Effect of adsorbed magnetic and non‐magnetic atoms on electronic transport through surfaces with strong spin‐orbit coupling

Abstract

AbstractAdsorption‐induced reduction of the surface state conductivity in epitaxial Bi(111) films, a prototype system with a large Rashba‐induced surface state splitting by adsorbed atoms of Bi, Fe and Co was investigated by macroscopic surface magneto‐transport measurements at a temperature of 10 K. A detailed analysis of magneto‐transport, DC‐transport and Hall data reveals that the scattering efficiencies for Co and Fe are by a factor of two larger than for Bi.
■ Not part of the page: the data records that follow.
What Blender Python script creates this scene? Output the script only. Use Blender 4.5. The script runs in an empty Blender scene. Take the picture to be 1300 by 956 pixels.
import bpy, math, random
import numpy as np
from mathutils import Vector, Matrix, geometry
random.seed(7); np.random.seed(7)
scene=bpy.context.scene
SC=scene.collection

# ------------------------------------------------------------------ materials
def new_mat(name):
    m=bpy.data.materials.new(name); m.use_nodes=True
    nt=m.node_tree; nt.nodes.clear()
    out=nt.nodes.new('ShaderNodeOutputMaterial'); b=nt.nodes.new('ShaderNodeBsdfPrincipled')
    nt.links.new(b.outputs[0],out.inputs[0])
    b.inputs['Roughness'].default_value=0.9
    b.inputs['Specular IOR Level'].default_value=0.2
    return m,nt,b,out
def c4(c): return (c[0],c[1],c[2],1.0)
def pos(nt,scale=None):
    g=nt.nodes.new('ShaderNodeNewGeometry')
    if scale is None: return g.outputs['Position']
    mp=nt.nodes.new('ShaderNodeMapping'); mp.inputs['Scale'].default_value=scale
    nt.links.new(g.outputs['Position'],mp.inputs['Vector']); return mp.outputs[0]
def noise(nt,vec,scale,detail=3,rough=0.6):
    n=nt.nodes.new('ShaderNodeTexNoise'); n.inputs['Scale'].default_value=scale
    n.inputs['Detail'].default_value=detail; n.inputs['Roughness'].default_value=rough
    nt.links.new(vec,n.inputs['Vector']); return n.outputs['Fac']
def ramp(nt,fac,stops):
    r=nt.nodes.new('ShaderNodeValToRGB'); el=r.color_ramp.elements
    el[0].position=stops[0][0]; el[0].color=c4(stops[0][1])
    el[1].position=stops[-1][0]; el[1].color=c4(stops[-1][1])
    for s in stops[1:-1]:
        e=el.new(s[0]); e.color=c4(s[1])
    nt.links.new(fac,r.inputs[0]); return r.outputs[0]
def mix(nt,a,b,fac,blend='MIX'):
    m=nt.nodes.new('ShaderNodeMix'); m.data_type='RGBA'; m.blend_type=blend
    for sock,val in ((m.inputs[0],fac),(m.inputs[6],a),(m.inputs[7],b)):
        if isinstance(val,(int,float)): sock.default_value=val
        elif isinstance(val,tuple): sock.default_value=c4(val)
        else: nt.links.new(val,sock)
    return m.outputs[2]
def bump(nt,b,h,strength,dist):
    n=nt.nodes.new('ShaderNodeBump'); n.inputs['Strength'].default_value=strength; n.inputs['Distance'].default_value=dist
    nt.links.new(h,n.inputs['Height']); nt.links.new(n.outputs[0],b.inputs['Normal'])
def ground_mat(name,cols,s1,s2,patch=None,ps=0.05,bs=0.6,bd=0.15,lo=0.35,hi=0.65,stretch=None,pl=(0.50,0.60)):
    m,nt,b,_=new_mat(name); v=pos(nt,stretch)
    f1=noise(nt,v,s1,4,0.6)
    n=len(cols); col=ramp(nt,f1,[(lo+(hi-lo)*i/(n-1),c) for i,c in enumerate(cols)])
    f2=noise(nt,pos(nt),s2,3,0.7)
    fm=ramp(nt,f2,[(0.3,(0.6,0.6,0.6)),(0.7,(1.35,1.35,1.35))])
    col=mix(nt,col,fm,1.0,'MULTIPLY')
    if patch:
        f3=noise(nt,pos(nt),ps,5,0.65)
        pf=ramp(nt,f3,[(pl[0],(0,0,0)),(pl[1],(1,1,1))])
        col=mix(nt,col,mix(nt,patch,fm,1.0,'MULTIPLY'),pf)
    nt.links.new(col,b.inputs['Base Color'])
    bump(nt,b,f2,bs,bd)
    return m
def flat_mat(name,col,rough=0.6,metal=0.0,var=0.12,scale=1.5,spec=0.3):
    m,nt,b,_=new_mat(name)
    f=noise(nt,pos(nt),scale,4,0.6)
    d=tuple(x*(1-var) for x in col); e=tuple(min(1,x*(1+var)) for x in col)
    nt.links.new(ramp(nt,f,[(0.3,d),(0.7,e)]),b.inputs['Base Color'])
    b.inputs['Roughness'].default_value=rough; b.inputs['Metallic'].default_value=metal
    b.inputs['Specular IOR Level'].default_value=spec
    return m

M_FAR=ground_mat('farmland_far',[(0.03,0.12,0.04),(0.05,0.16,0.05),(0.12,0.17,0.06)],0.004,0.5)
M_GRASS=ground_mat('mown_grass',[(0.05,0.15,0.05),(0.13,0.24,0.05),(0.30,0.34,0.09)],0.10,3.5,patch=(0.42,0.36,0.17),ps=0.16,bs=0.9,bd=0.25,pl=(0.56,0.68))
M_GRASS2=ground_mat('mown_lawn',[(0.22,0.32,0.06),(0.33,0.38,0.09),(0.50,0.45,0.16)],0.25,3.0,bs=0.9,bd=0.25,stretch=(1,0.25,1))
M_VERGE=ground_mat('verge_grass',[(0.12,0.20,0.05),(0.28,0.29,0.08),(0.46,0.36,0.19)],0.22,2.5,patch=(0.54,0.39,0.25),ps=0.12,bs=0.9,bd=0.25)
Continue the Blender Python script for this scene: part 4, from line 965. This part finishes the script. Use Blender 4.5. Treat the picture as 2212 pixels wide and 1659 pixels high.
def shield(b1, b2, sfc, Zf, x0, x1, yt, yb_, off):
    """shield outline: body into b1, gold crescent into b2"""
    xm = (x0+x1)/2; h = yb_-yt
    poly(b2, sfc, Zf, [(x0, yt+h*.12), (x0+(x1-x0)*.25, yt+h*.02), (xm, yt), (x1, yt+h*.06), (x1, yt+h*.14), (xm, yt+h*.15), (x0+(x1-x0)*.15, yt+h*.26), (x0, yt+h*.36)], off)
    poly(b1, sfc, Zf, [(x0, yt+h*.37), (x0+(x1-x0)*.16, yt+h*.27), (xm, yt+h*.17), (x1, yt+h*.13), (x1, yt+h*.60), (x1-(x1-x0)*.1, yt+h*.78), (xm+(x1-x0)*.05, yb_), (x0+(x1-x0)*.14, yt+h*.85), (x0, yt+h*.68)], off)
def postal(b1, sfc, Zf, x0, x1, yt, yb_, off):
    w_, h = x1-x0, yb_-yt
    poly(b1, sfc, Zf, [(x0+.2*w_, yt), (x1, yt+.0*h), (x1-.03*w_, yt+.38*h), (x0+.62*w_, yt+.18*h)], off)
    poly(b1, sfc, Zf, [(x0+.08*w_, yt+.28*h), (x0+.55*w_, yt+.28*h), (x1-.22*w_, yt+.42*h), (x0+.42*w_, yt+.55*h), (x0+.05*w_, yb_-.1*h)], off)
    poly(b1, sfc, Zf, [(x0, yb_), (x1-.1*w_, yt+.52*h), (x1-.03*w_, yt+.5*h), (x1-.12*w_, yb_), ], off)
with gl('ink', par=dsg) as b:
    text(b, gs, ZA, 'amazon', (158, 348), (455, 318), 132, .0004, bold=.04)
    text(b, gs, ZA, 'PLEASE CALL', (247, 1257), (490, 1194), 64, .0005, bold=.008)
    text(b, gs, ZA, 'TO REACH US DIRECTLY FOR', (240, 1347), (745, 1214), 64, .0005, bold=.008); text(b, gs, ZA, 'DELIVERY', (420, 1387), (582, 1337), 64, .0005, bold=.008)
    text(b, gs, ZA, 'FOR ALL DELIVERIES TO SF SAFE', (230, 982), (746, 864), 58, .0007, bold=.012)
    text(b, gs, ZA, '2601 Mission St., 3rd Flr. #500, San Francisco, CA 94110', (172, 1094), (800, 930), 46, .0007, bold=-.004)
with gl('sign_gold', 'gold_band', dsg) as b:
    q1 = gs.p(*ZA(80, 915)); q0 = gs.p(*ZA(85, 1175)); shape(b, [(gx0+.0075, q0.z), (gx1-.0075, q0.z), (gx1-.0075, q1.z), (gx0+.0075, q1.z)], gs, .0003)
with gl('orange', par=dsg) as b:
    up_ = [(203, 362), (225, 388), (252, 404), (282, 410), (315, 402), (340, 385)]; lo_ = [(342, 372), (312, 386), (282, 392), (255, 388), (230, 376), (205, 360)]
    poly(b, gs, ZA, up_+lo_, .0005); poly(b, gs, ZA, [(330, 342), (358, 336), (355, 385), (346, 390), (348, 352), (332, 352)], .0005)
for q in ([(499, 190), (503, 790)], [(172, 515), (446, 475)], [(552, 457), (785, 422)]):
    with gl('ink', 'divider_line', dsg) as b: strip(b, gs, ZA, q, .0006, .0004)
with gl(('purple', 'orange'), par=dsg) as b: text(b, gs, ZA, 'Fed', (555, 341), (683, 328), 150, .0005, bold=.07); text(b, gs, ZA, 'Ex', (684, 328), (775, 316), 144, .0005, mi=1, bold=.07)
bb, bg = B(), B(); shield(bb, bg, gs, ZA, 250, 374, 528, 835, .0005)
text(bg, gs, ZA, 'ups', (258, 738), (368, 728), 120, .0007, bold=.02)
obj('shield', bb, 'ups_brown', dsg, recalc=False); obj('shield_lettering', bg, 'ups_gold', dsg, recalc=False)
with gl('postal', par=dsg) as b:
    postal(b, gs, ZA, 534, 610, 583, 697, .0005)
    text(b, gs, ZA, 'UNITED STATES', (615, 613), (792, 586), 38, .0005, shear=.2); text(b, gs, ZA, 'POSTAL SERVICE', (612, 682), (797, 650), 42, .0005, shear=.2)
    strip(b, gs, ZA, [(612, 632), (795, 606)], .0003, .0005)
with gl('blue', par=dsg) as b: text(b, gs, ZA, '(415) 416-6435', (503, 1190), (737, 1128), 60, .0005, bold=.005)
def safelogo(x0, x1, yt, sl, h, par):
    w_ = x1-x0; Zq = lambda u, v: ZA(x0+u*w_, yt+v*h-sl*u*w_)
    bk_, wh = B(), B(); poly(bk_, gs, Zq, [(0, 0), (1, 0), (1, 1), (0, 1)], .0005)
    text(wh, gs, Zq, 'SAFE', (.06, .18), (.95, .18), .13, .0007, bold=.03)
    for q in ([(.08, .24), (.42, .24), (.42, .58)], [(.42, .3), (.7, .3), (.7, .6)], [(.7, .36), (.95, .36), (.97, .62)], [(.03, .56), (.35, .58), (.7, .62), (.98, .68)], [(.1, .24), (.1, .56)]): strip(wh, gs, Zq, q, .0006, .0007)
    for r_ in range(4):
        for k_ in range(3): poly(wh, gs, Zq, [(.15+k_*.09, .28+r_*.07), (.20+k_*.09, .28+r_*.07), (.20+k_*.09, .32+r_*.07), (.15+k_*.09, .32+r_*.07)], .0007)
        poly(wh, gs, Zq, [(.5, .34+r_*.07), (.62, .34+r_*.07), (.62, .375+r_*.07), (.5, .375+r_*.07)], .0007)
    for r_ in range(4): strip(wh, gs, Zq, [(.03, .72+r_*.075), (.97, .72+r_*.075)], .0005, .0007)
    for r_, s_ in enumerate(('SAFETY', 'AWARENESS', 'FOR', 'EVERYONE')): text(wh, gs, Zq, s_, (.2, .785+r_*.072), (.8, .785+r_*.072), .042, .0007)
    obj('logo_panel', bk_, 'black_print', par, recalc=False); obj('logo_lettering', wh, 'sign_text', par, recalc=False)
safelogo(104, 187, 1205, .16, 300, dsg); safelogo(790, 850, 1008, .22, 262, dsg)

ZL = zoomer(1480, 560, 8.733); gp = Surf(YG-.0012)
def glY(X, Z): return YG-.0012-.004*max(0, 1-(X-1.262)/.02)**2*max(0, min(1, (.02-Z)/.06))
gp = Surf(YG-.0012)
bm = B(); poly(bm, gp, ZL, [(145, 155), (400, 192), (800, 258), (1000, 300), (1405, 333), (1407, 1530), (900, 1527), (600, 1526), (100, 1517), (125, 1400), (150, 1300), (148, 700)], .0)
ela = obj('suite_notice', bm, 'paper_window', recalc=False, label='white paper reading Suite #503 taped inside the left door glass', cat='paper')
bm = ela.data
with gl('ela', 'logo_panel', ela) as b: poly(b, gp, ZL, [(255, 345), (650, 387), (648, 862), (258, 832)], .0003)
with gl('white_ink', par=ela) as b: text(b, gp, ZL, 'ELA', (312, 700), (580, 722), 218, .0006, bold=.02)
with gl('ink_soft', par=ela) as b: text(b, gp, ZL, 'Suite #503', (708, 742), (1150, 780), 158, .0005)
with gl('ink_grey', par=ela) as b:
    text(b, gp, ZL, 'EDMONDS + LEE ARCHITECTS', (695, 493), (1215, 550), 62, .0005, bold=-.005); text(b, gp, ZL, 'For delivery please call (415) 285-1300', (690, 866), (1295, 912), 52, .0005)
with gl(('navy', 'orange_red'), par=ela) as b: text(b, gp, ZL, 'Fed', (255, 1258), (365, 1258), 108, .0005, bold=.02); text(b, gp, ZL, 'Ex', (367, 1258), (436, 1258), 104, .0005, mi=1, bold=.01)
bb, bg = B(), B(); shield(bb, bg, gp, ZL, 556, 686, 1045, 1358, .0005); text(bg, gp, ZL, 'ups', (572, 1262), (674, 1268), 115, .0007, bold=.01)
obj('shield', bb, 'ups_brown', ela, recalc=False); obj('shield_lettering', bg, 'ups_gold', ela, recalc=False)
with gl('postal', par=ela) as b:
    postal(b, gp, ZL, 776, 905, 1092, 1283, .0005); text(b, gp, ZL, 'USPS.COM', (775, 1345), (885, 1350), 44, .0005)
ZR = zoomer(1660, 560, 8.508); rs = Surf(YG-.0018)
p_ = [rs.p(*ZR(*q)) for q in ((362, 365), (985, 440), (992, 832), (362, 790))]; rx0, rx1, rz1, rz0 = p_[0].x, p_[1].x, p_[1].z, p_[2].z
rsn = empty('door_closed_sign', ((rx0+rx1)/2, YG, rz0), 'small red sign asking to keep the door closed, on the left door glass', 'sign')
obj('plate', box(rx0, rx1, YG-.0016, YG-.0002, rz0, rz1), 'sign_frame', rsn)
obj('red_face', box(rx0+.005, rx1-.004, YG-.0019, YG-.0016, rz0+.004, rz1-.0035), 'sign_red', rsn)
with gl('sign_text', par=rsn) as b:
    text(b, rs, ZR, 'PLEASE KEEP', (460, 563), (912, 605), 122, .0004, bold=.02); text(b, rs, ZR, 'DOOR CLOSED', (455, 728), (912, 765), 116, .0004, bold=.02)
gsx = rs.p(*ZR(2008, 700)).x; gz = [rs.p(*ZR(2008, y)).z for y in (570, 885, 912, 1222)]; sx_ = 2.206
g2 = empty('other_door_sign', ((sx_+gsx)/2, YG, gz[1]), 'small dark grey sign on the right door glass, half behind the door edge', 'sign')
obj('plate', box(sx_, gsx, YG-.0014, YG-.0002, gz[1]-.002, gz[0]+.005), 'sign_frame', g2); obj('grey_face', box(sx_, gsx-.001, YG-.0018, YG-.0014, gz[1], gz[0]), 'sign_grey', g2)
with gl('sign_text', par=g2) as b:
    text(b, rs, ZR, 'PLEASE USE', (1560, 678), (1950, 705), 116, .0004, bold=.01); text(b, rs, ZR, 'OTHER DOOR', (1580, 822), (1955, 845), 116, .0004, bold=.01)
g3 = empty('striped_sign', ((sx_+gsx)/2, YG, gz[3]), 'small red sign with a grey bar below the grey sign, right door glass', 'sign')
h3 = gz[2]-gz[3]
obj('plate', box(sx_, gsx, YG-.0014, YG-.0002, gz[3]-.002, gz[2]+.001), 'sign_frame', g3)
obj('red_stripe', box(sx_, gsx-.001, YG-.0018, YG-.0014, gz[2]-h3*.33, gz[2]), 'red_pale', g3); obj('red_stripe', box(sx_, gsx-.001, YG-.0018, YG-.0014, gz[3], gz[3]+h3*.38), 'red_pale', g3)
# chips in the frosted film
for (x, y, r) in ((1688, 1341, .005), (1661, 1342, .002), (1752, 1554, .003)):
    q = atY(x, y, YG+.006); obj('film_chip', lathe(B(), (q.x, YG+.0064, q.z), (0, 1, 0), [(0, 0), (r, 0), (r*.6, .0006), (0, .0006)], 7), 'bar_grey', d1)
While for the latter, charge transfer and change of band filling near the Fermi level is negligible, we found an increase of hole concentration upon Co and Fe adsorption. These atoms act as acceptors and retract roughly 0.5 electrons from the surface per adsorbed atom. Besides the dominant classical magneto‐conductance signal the films show signatures of weak anti‐localization (WAL) reflecting the strong spin‐orbit coupling in Bi(111) surface states. Our measurements show that the control of hybridization is important in order to make use of local spin‐moments and to increase the backscattering rate in strongly spin‐orbit coupled systems, e. g., topological insulators.